Luchtvaart verliest zaak om vergoeding vertraging

dinsdag 10 januari 2006

LUXEMBURG/BRUSSEL (ANP) - Met de Europese wet die de hoogte van de schadevergoeding vaststelt voor luchtreizigers die het slachtoffer zijn van vertragingen of annuleringen, is niets mis. Dat heeft het Europees Hof dinsdag vastgesteld in een zaak die was aangespannen door brancheorganisaties in de luchtvaart.

De IATA, de internationale organisatie van de luchtvaart, wil dat de maatschappijen zelf hun vergoedingsbeleid mogen bepalen. Dat geldt des te meer voor de prijsvechters in de luchtvaart, verenigd in de ELFAA. Zij vinden een vergoeding van minstens 250 euro bij een geannuleerde vlucht niet in verhouding staan tot de ticketprijs van soms maar enkele tientjes.

Volgens het Europees Hof is echter met de Europese regeling niets mis. Integendeel, menen de rechters: het zou juist discriminatie zijn als prijsvechters onder een aparte regeling zouden vallen.
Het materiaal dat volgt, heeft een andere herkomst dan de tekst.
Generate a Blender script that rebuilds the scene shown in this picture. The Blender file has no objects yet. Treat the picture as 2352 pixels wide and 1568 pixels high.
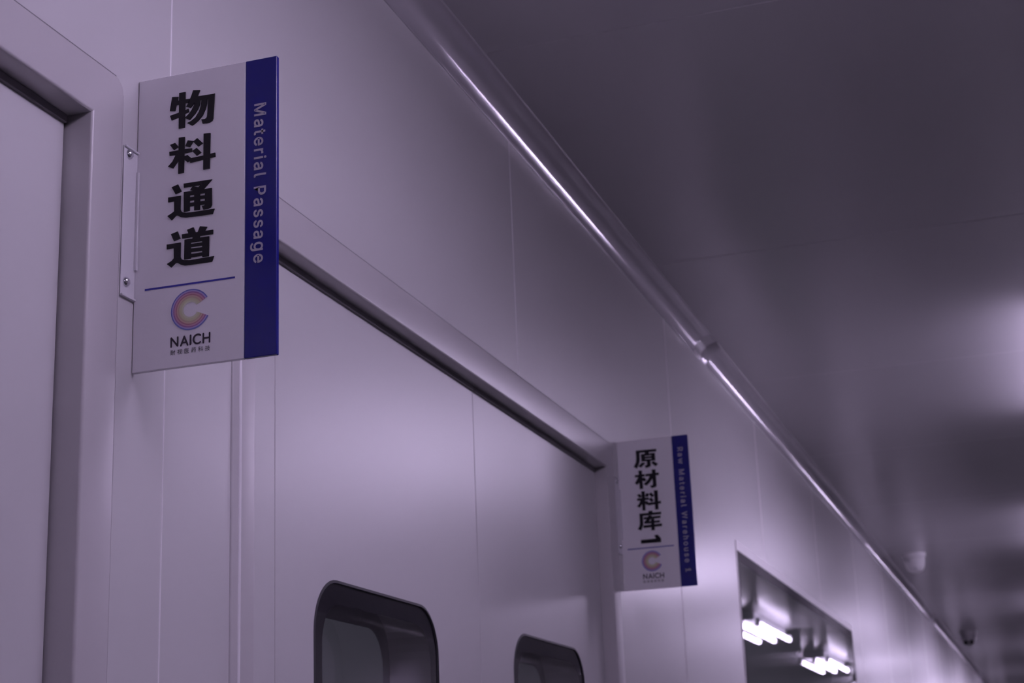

Het hof heeft ook het argument van tafel geveegd dat de wet in strijd zou zijn met het internationale luchtvaartverdrag van Montreal. De sector voerde verder aan dat de luchtvaart hogere vergoedingen moet betalen dan andere vormen van transport, maar volgens het hof is dat geen probleem. Luchtvaartpassagiers die getroffen worden door vertraging of annulering verkeren in een andere situatie dan getroffen passagiers van andere vervoermiddelen, vinden de rechters.